Atingindo uma idade maior — em 2013, tinha de 15 para 16 anos —, eu e meu irmão tivemos o estalo: por que não ir ao Maracanã? Como comprar ingresso? Qual seria a faixa de preço? Primeiro passo dado, partida contra o Cruzeiro, numa noite de quarta. O segundo? Jogo com o nosso pai na tarde de um domingo.
Às 14h, chegamos ao estádio. Ficamos no setor Norte, à esquerda das cabines de transmissão, parte do estádio em que ficam as principais torcidas organizadas do Flamengo. A partida não demorou muito a ficar com placar favorável à equipe da casa. Já com quatro minutos, gol do atacante rubro-negro Hernane, o “Brocador”, como ficaria conhecido por sua passagem no clube. Aos dezessete, o zagueiro Wallace marcou o segundo. Logo depois, mais um tento: outro de Hernane, agora de pênalti, em lance que ocasionou a expulsão do arqueiro
rival. Vinte e três minutos, 3 a 0 para o Flamengo.

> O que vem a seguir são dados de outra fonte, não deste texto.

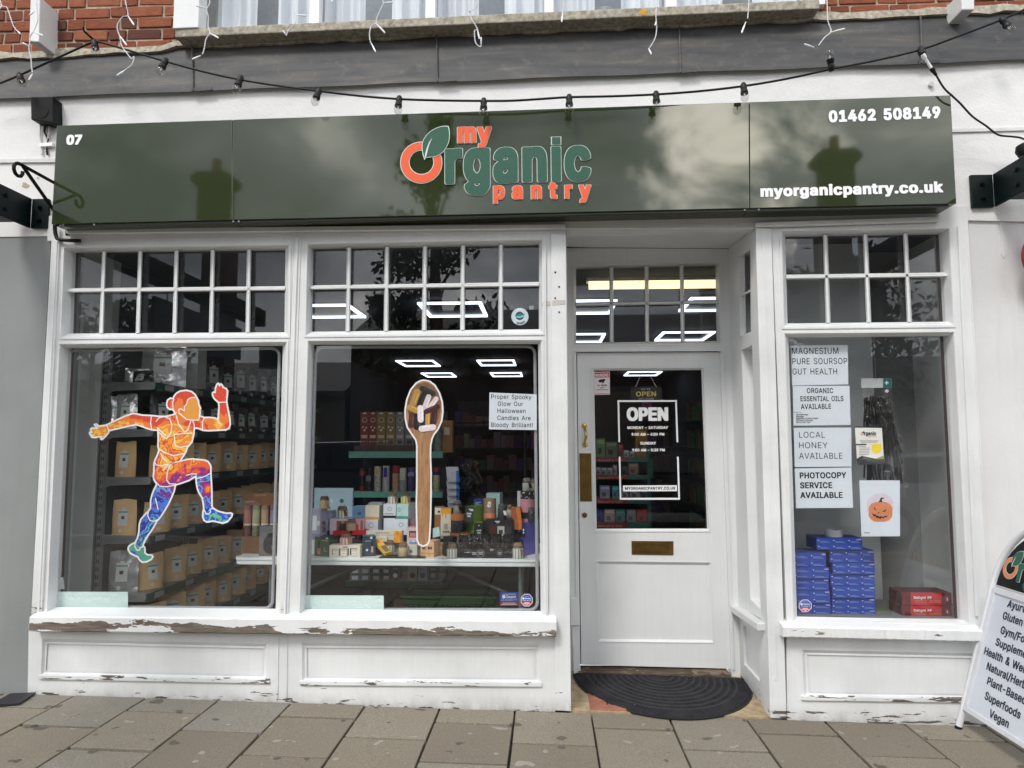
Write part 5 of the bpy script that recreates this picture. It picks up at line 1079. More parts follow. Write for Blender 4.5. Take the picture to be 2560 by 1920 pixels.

Apesar da expulsão, o placar não se ampliou. Ao contrário, a diferença diminuiu: ao final do primeiro tempo, também de pênalti, Daniel Carvalho foi o autor do gol visitante. No lance da infração, Felipe, goleiro do Flamengo, foi expulso, o que igualou numericamente os times no gramado. Todavia, mesmo com a perda da vantagem numérica, Elias fechou o placar para a equipe da Gávea: 4 a 1 e respiro com o afastamento da zona de rebaixamento.
Jogo de tabela, de um time que não teve o campeonato daquele ano marcado na história, foi perdido, como tantos outros, na memória da maior torcida do país. No entanto, segue lembrado por mim, por meu irmão e pelo nosso pai. Há partidas que, diferente de uma decisão de campeonato, marcam de modo pessoal. Por várias razões. Acompanhar momentos grandes, de copa, por exemplo, os menos fanáticos também fazem. Mas, para um esporte e para uma paixão que são vividos cotidianamente, torcer sempre, em todas as situações, é, mais do que um laço de lealdade e de amor com o clube pelo qual chora e vibra: é também com os seus. Daí a relevância dos jogos esquecíveis.